I love to have a salad just about every day.  They’re so fresh and easy to make, and they’re kind to the digestive system. After I eat a hearty salad my hunger abates, my energy lifts and I feel good! My winter salads are uniquely distinct from summer salads and I try to use mostly local ingredients, which are warming and grounding.

Here is one that I’ve been making just about every day… it’s enough for one meal-sized salad for myself or 2 to 4 side-salads

2 Tbs olive oil (can use part raw pumpkin seed oil)

1 Tbs apple cider vinegar

1/2 cup fermented vegetables or sauerkraut (see NOTE)

1 apple, quartered and sliced thin

1 celery stalk, sliced thin

1 small carrot, grated

1 – 2 cooked beets, peeled quartered and sliced (see NOTE)

2 – 3 cups lettuce

1 cup sprouts (any kind… I like sunflower and alfalfa/clover/broccoli) (see NOTE)

1 – 2 Tbs finely chopped onion (use red onion, or a green onion)
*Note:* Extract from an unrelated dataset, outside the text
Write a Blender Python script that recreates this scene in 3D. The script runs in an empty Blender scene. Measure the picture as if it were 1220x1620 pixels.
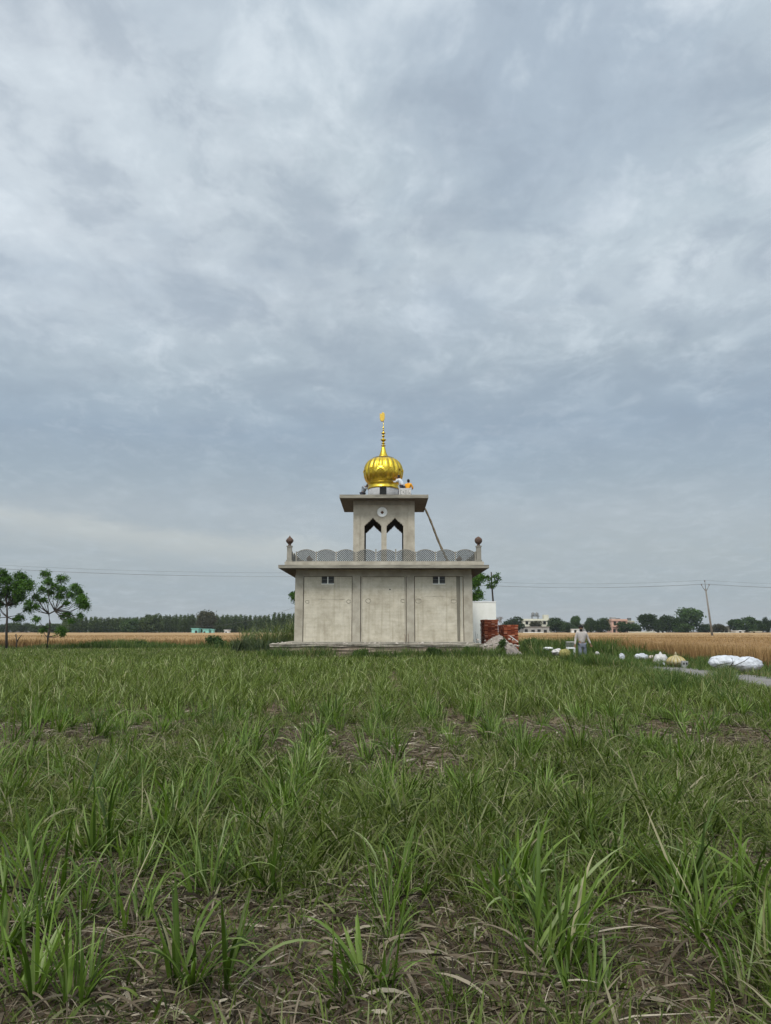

1/4 cup chopped parsley (optional)

2 Tbs lightly toasted pumpkin seeds (see NOTE) – or use sunflower seeds

salt, to taste (you may not have to add any depending on the saltiness of the fermented vegetables)

Combine the oil and vinegar in a bowl, add fermented vegetables, celery, carrot, apple and beets. Mix to combine and allow to marinate for a while. Add the remaining ingredients, toss and serve. Enjoy!


  • If your’e bringing this to work mix the dressing, fermented vegetables, celery, carrot, apple and beets in the bottom of your container.  Put the rest of the ingredients on top and mix just before eating.
  • You can make your own fermented vegetables very easily. You can also purchase fermented vegetables from Oli at the Village Market in Thornhill, or  in the fridge section (sometimes called sauerkraut) of your health food store.
  • Talking about the Village Market, I get locally grown apples and spring mix lettuce (from their greenhouses) from Jim and Maureen all through the winter. My beets are from Mike Lanigan’s Uxbridge farm. Liz offers lovely sunflower and other sprouts.
  • That being said, if you’re so inclined, you can’t get more local than growing sprouts on your kitchen counter!
  • I cook several beets (simply cover them with water and boil them in their skins until tender), drain, and keep them in the fridge in  a container (in their skins) until ready to use in this salad.
  • To toast the pumpkin seeds, put then in a dry skillet over medium heat… they’re ready when they start ‘popping’. Move them around every minute or so. I do this while I chop the rest of the ingredients. Watch carefully as they burn easily!